This is a guest post from my friend and client Cathy Ann Connelly, who recently completed the “Trickster Makes the World” module of the Create Your Own Story course.
Definition: In painting, an underpainting is a first layer of paint applied to a canvas or board and it functions as a base for other layers of paint. It acts as a foundation for your painting and is a great way to start your painting off with some built in contrast and tonal values.
The attributes of Trickster in any culture, era, or life all add up to being one thing—a change agent.
To embody the Trickster attributes in our lives can be intense as we refine how to make change a friend rather than an anxiety-producing enemy.
And yet, isn’t that what we want? To be able to enact change? To develop more intensity—more juiciness—in our daily lives? And believe me, you don’t get that unless you make friends with your inner Trickster and Trickster’s sometimes more challenging attributes.

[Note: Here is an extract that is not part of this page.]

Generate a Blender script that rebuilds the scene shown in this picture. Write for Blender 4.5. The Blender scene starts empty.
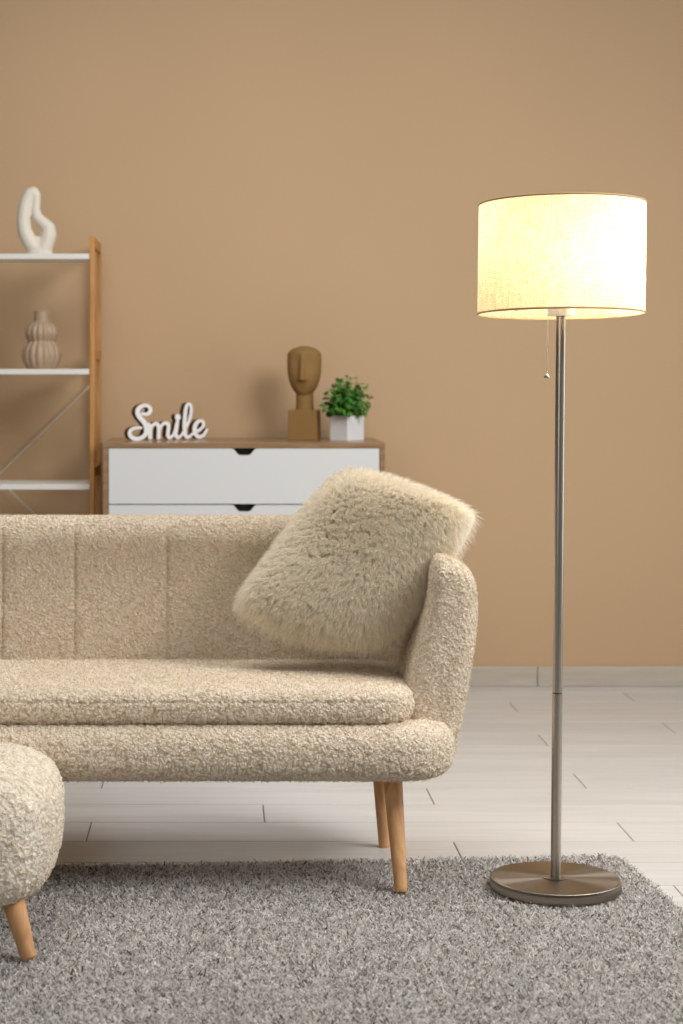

So, it occurred to me that overcoming some of the resistance to the Trickster package might be eased if we examine one of Trickster’s less alluring attributes through a different lens. The attribute I’ve chosen to look at in a different way is that of destruction—an essential element for change, but one we often shy away from.
Destruction or Under- and Over-painting?
I’m in no way a professional artist, but I do like creating visual art—taking painting classes and learning new techniques.
Along my art journey there have been two thoughts that totally match the concept of destruction as integral to creating something wonderful:
- Nothing is so precious that you shouldn’t be willing to paint over it—because anything can be recreated or improved upon, and
. - Underpainting is critical to producing a great work of art—and anything you create and don’t like can simply be called underpainting (the constructive act of destruction)!
Both these concepts tell me that in my entire life, nothing is useless, wasted, broken, or ruined, and that everything “destroyed” contributes to something better—even if the little parts I once thought were “perfect” have disappeared from view. In essence, everything can be seen as a jumping off point to be improved upon, full of surprises, and all of it can be viewed as valuable under- or over-painting for the next round of creativity in life.
Often, I find that simply playing with marks, colors, and images on a canvas—and then painting over them again and again—results in “changed art” that I could never have created through a controlled, single layer of predetermined brushstrokes. It is often the things that show through—the uncontrolled, playful surprises—that I take advantage of and embrace to make a painting far better than its original, solo layer.
Even if a specific corner of a painting starts to seem special and precious to me, and somehow I linger over the concept of preserving it, I force myself to paint over it if the entire canvas needs another rework.
It is the willingness to do this—to embody destructive change—that for me is juicy and that I ultimately know will produce even better results.
It is the very act of embracing the under- and over-painting that in and of itself can bring change that is wonderful, renewing, and liberating. It is the act that brings the juice of Trickster-change to my world.
Creative Destruction in Life
Outside my art, I believe I try to embody the Trickster attribute of creative destruction when traveling through liminal space—the threshold space of change. When my narrator tells me, “I know what’s going on and I can out think the things trying to run you off the path we’ve charted,” often that proves just downright silly. Liminal space is all about exploring alternate paths, often “destroying” the one you’ve started down. Who knows, just because you’ve started off one way doesn’t mean going a different way isn’t juicier, and might not be a better over- painting route to your desired destination. How can you know? After all, that first path might just be under-painting for the greater work emerging.
“Paint” with your personal agency and try out another path that could have fewer obstacles and might be a hundred times juicier. It’s uncomfortable, but “destroying” our “I know best” attitude with Trickster’s influence is exactly what gets us the change we want.
Cathy Ann Connelly lives in New Mexico and takes Farther To Go! classes because they’re juicy for exploring how to better use her brain for what she wants it to do, rather than her brain using her. Currently, her focus is on reawakening her own Trickster while encouraging new, longer-term intentions. This blog post sprung from that focus.